« A Leitura Infinita – Escritura e Interpretação »

por José Tolentino Mendonça


Há uma pequena novela de Gustave Flaubert[1] sobre  Santo António Abade que oferece, ao leitor, esta espécie de parábola: agitado por tentações enormes, o santo eremita pede a Deus coragem e abre a Bíblia sucessivamente (cinco vezes, precisa a novela) em busca de auxílio. Das cinco vezes, porém, fecha o livro e as mãos tremem-lhe. É que as obsessões contra as quais ele luta, no esforçado caminho da ascese, vêm ainda mais incontroláveis, ao seu assalto, nas descrições do texto sagrado. Por exemplo, nos Atos dos Apóstolos, há uma voz do céu que ordena ao apóstolo Pedro que coma de uma grande toalha que desce sobre a terra, cheia da impureza de répteis e quadrúpedes. Ora, uma das tentações que atormentam o nosso monge respeita precisamente ao jejum. Em outros passos que lê, no Antigo Testamento, a violência, o sangue e o desmando moral são traços caracterizadores de tantas personagens. Assim, a sua situação complica-se e, à medida que folheia a Bíblia, a insegurança não para de crescer. Michel de Foucauld diz, num comentário sobre a obra de Flaubert, que agora lhe serve de prefácio[2], que o fundador do monaquismo cristão percebe, com esta inusitada experiência, que «o Livro é o lugar da tentação» e mais ainda: que, em certo sentido, não pode deixar de sê-lo, pois é o próprio texto a requerer uma hermenêutica que nos impeça de caír no sem-sentido. 

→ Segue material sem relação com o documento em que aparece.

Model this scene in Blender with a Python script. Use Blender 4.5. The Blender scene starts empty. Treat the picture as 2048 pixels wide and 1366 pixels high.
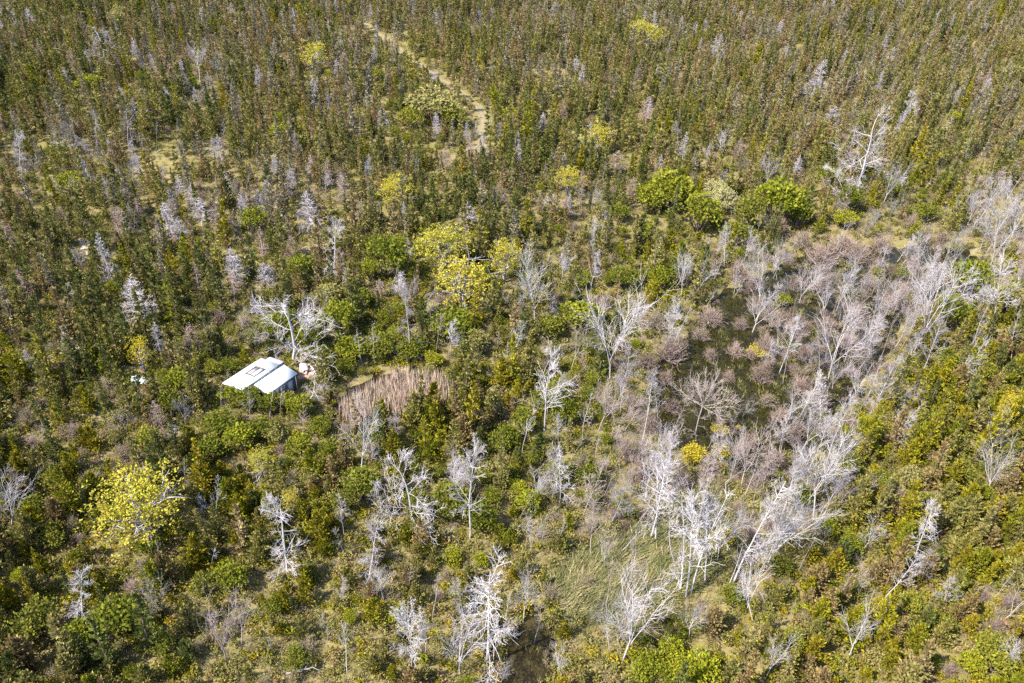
import bpy, math, random
import numpy as np
from mathutils import Vector, Matrix, Euler

S = bpy.context.scene
COL = S.collection
rng = np.random.default_rng(7)
random.seed(7)

# ------------------------------------------------------------------ camera, sky, sun, exposure
FPX, CAM_H, TILT, ROLL = 1700.0, 76.0, math.radians(37), math.radians(3)
cam = bpy.data.cameras.new('camera')
cam_o = bpy.data.objects.new('camera', cam)
COL.objects.link(cam_o)
cam.sensor_width = 36.0
cam.lens = 36.0 * FPX / 2048
cam.clip_start, cam.clip_end = 1.0, 6000.0
cam_o.matrix_world = Matrix.Translation((0, 0, CAM_H)) @ Matrix.Rotation(math.pi / 2 - TILT, 4, 'X') @ Matrix.Rotation(ROLL, 4, 'Z')
S.camera = cam_o

SUN_EL, SUN_AZ = math.radians(50), math.radians(238)      # azimuth clockwise from +Y: behind the camera, to its left side
W = bpy.data.worlds.new("World")
S.world = W
W.use_nodes = True
wn = W.node_tree
sky = wn.nodes.new('ShaderNodeTexSky')
sky.sky_type = 'NISHITA'
sky.sun_disc = False
sky.sun_elevation, sky.sun_rotation = SUN_EL, SUN_AZ
wn.nodes['Background'].inputs['Strength'].default_value = 0.135
wn.links.new(sky.outputs['Color'], wn.nodes['Background'].inputs['Color'])
sl = bpy.data.lights.new('sun', 'SUN')
sl.energy, sl.angle, sl.color = 4.8, math.radians(0.5), (1.0, 0.93, 0.81)
sun = bpy.data.objects.new('sun', sl)
COL.objects.link(sun)
sd = Vector((math.sin(SUN_AZ) * math.cos(SUN_EL), math.cos(SUN_AZ) * math.cos(SUN_EL), math.sin(SUN_EL)))
sun.rotation_euler = (-sd).to_track_quat('-Z', 'Y').to_euler()
sun.location = sd * 300
S.view_settings.view_transform = 'Standard'
S.view_settings.look = 'None'
S.view_settings.gamma = 1.0
S.view_settings.exposure = 1.78
S.render.engine = 'CYCLES'
S.cycles.max_bounces = 5
S.cycles.diffuse_bounces = 3
S.cycles.transmission_bounces = 3
S.cycles.use_denoising = False
S.render.film_transparent = False

# ------------------------------------------------------------------ picture point -> ground point (for placing things where they stand)
fwd = np.array([0, math.cos(TILT), -math.sin(TILT)])
up0 = np.array([0, math.sin(TILT), math.cos(TILT)])
RX = np.array([1., 0, 0]) * math.cos(ROLL) + up0 * math.sin(ROLL)
UX = up0 * math.cos(ROLL) - np.array([1., 0, 0]) * math.sin(ROLL)
C0 = np.array([0, 0, CAM_H])


def at(px, py, z=0.0):
    d = fwd + RX * (px - 1024) / FPX - UX * (py - 683) / FPX
    return C0 + d * ((z - CAM_H) / d[2])


def proj(P):
    v = np.asarray(P, float) - C0
    w = v @ fwd
    return 1024 + FPX * (v @ RX) / w, 683 - FPX * (v @ UX) / w, w


# ------------------------------------------------------------------ tagging
THINGS = []


def tag(o, label=None, cat=None, group=None, kind=None):
    if label: o['label'] = label
    if cat: o['category'] = cat
    if group: o['group'] = group
    if kind: o['kind'] = kind
    return o


def empty(name, loc, rot=(0, 0, 0), scl=(1, 1, 1)):
    o = bpy.data.objects.new(name, None)
    o.empty_display_size = 0.3
    COL.objects.link(o)
    o.location, o.rotation_euler, o.scale = loc, rot, scl
    return o


def link(name, me, parent=None):
    o = bpy.data.objects.new(name, me)
    COL.objects.link(o)
    if parent: o.parent = parent
    return o


# ------------------------------------------------------------------ materials
def new_mat(name):
    m = bpy.data.materials.new(name)
    m.use_nodes = True
    nt = m.node_tree
    nt.nodes.clear()
    out = nt.nodes.new('ShaderNodeOutputMaterial')
    return m, nt, out


def ramp_node(nt, cols):
    r = nt.nodes.new('ShaderNodeValToRGB')
    el = r.color_ramp.elements
    while len(el) < len(cols): el.new(0.5)
    for i, c in enumerate(cols):
        el[i].position = i / max(1, len(cols) - 1)
        el[i].color = (*c, 1)
    return r


def foliage(name, cols, trans=0.25, island=(0.6, 1.4), hue=0.03, sat=1.0):
    """one hue per tree, a small change from leaf to leaf"""
    m, nt, out = new_mat(name)
    N, L = nt.nodes.new, nt.links.new
    oi = N('ShaderNodeObjectInfo')
    r = ramp_node(nt, cols)
    L(oi.outputs['Random'], r.inputs['Fac'])
    g = N('ShaderNodeNewGeometry')
    mv = N('ShaderNodeMapRange')
    mv.inputs['To Min'].default_value, mv.inputs['To Max'].default_value = island
    L(g.outputs['Random Per Island'], mv.inputs['Value'])
    wn_ = N('ShaderNodeTexWhiteNoise')
    wn_.noise_dimensions = '1D'
    L(g.outputs['Random Per Island'], wn_.inputs['W'])
    mh = N('ShaderNodeMapRange')
    mh.inputs['To Min'].default_value, mh.inputs['To Max'].default_value = 0.5 - hue, 0.5 + hue
    L(wn_.outputs['Value'], mh.inputs['Value'])
    hs = N('ShaderNodeHueSaturation')
    hs.inputs['Saturation'].default_value = sat
    L(mh.outputs['Result'], hs.inputs['Hue'])
    L(mv.outputs['Result'], hs.inputs['Value'])
    L(r.outputs['Color'], hs.inputs['Color'])
    d = N('ShaderNodeBsdfDiffuse')
    L(hs.outputs['Color'], d.inputs['Color'])
    if trans > 0:
        t = N('ShaderNodeBsdfTranslucent')
        L(hs.outputs['Color'], t.inputs['Color'])
        mx = N('ShaderNodeMixShader')
        mx.inputs['Fac'].default_value = trans
        L(d.outputs[0], mx.inputs[1])
        L(t.outputs[0], mx.inputs[2])
        L(mx.outputs[0], out.inputs['Surface'])
    else:
        L(d.outputs[0], out.inputs['Surface'])
    return m


def bark(name, c1, c2, scale=1.5):
    m, nt, out = new_mat(name)
    N, L = nt.nodes.new, nt.links.new
    tc = N('ShaderNodeTexCoord')
    nz = N('ShaderNodeTexNoise')
    nz.inputs['Scale'].default_value = scale
    nz.inputs['Detail'].default_value = 4
    L(tc.outputs['Object'], nz.inputs['Vector'])
    r = ramp_node(nt, [c2, c1, c1])
    L(nz.outputs['Fac'], r.inputs['Fac'])
    oi = N('ShaderNodeObjectInfo')
    mv = N('ShaderNodeMapRange')
    mv.inputs['To Min'].default_value, mv.inputs['To Max'].default_value = 0.75, 1.12
    L(oi.outputs['Random'], mv.inputs['Value'])
    hs = N('ShaderNodeHueSaturation')
    L(mv.outputs['Result'], hs.inputs['Value'])
    L(r.outputs['Color'], hs.inputs['Color'])
    d = N('ShaderNodeBsdfDiffuse')
    L(hs.outputs['Color'], d.inputs['Color'])
    L(d.outputs[0], out.inputs['Surface'])
    return m


def surface(name, cols, scale=3.0, rough=0.8, detail=6, bump=0.0, metallic=0.0, spec=0.3):
    m, nt, out = new_mat(name)
    N, L = nt.nodes.new, nt.links.new
    tc = N('ShaderNodeTexCoord')
    nz = N('ShaderNodeTexNoise')
    nz.inputs['Scale'].default_value = scale
    nz.inputs['Detail'].default_value = detail
    nz.inputs['Roughness'].default_value = 0.65
    L(tc.outputs['Object'], nz.inputs['Vector'])
    mr = N('ShaderNodeMapRange')
    mr.inputs['From Min'].default_value, mr.inputs['From Max'].default_value = 0.3, 0.7
    L(nz.outputs['Fac'], mr.inputs['Value'])
    r = ramp_node(nt, cols)
    L(mr.outputs['Result'], r.inputs['Fac'])
    b = N('ShaderNodeBsdfPrincipled')
    b.inputs['Roughness'].default_value = rough
    b.inputs['Metallic'].default_value = metallic
    b.inputs['Specular IOR Level'].default_value = spec
    L(r.outputs['Color'], b.inputs['Base Color'])
    if bump:
        bp = N('ShaderNodeBump')
        bp.inputs['Strength'].default_value = bump
        bp.inputs['Distance'].default_value = 0.1
        L(nz.outputs['Fac'], bp.inputs['Height'])
        L(bp.outputs['Normal'], b.inputs['Normal'])
    L(b.outputs[0], out.inputs['Surface'])
    return m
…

Em resumo: a história que Flaubert constrói sobre António Abade conta-nos o quê? Penso que ilumina uma dimensão fundamental da hermenêutica do texto bíblico, que não deve ser esquecida jamais: que é inútil impor ao texto um programa prévio de compreensão, quando nos é pedido precisamente o contrário. Isto é, que nos expúnhamos ao texto – que é sempre «obra aberta», como Umberto Eco recorda – dispostos à aventura que a interpretação necessariamente constitui. É disso, desta aventura, que o presente percurso se ocupará.


[1] G. FLAUBERT, La Tentation de Saint Antoine (Paris : Gallimard, 1967).

[2] M. FOUCAULT, Preface in G. FLAUBERT, La Tentation de Saint Antoine (Paris : Gallimard, 1967), 5.